## What is required:
Copy out the listing that follows, exactly, without its pictures.

## Dataset excerpt:

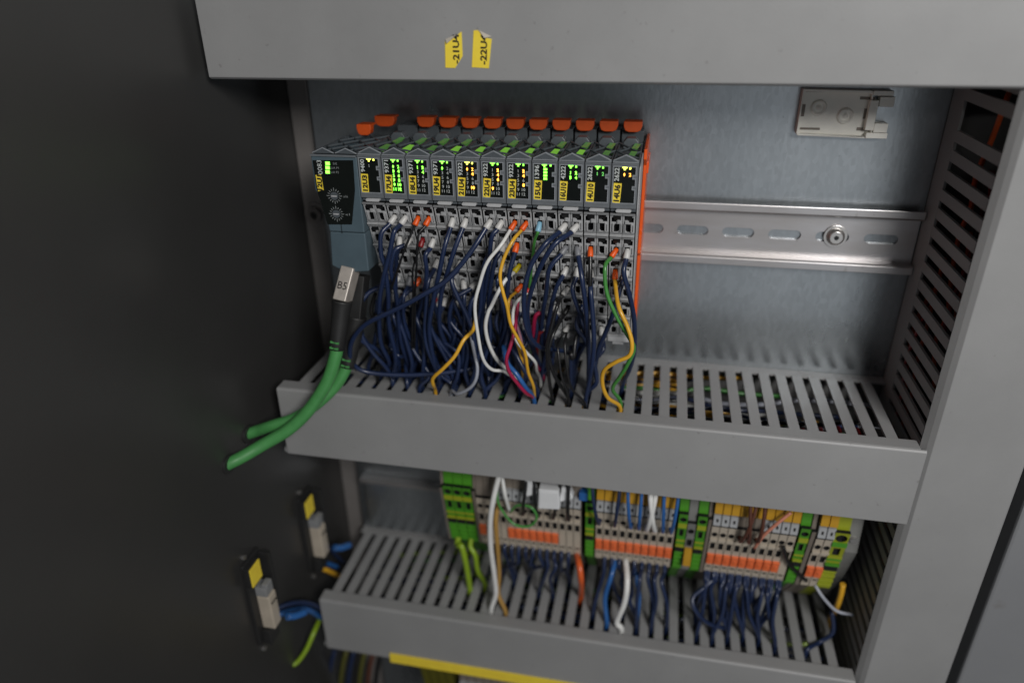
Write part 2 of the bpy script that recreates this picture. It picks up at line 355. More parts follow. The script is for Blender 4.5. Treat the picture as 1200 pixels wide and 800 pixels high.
# ------------------------------------------------------------------ beige cover clip on the plate
t = thing('cover_clip', 'beige plastic holder with two round dimples stuck on the bare plate', 'holder', (97, 0, 54))
q = lambda px, py: (atD(px, py, 5)[0], atD(px, py, 5)[2])
o_ = [q(941,104), q(1020,106), q(1023,107), q(1021,160), q(1016,162), q(934,158.5), q(932.5,156)]
body = MB(); b0, b1 = q(976,133); body.xz(o_, .3, 3.4); body.build('base', 'clip', t, bevel=.5)
rim = []
o1 = [(x, z) for x, z in o_]
cx_ = sum(x for x, z in o_)/len(o_); cz_ = sum(z for x, z in o_)/len(o_)
inn = [(cx_+(x-cx_)*.955, cz_+(z-cz_)*.90) for x, z in o_]
MB().xz(o_, 3.4, 6.2, [inn]).build('rim', 'clip', t, bevel=.3)
for px, py in ((960, 127), (991, 136.5)):
    x, z = q(px, py)
    b = MB(); n = 24; rs = [(4.1, 3.42), (3.6, 4.9), (3.0, 5.0), (2.5, 3.6), (1.4, 3.5), (1.0, 4.6), (.01, 4.7)]
    vs = [(x+r*cos(2*pi*i/n), d, z+r*sin(2*pi*i/n)) for r, d in rs for i in range(n)]
    fs = [(j*n+i, j*n+(i+1) % n, (j+1)*n+(i+1) % n, (j+1)*n+i) for j in range(len(rs)-1) for i in range(n)]
    b.add(vs, fs); b.build('dimple', 'clip', t, smooth=True)
for (ax, ay, bx, by) in ((1023, 106, 1046, 112), (1031, 113, 1046, 125), (1024, 144, 1038, 155), (1014, 155, 1038, 162)):
    x0, z1 = q(ax, ay); x1, z0 = q(bx, by); MB().box(x0, x1, 1.2, 7, z0, z1).build('catch', 'clip', t, bevel=.3)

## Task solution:
Write part 2 of the bpy script that recreates this picture. It picks up at line 355. More parts follow. The script is for Blender 4.5. Treat the picture as 1200 pixels wide and 800 pixels high.
# ------------------------------------------------------------------ beige cover clip on the plate
t = thing('cover_clip', 'beige plastic holder with two round dimples stuck on the bare plate', 'holder', (97, 0, 54))
q = lambda px, py: (atD(px, py, 5)[0], atD(px, py, 5)[2])
o_ = [q(941,104), q(1020,106), q(1023,107), q(1021,160), q(1016,162), q(934,158.5), q(932.5,156)]
body = MB(); b0, b1 = q(976,133); body.xz(o_, .3, 3.4); body.build('base', 'clip', t, bevel=.5)
rim = []
o1 = [(x, z) for x, z in o_]
cx_ = sum(x for x, z in o_)/len(o_); cz_ = sum(z for x, z in o_)/len(o_)
inn = [(cx_+(x-cx_)*.955, cz_+(z-cz_)*.90) for x, z in o_]
MB().xz(o_, 3.4, 6.2, [inn]).build('rim', 'clip', t, bevel=.3)
for px, py in ((960, 127), (991, 136.5)):
    x, z = q(px, py)
    b = MB(); n = 24; rs = [(4.1, 3.42), (3.6, 4.9), (3.0, 5.0), (2.5, 3.6), (1.4, 3.5), (1.0, 4.6), (.01, 4.7)]
    vs = [(x+r*cos(2*pi*i/n), d, z+r*sin(2*pi*i/n)) for r, d in rs for i in range(n)]
    fs = [(j*n+i, j*n+(i+1) % n, (j+1)*n+(i+1) % n, (j+1)*n+i) for j in range(len(rs)-1) for i in range(n)]
    b.add(vs, fs); b.build('dimple', 'clip', t, smooth=True)
for (ax, ay, bx, by) in ((1023, 106, 1046, 112), (1031, 113, 1046, 125), (1024, 144, 1038, 155), (1014, 155, 1038, 162)):
    x0, z1 = q(ax, ay); x1, z0 = q(bx, by); MB().box(x0, x1, 1.2, 7, z0, z1).build('catch', 'clip', t, bevel=.3)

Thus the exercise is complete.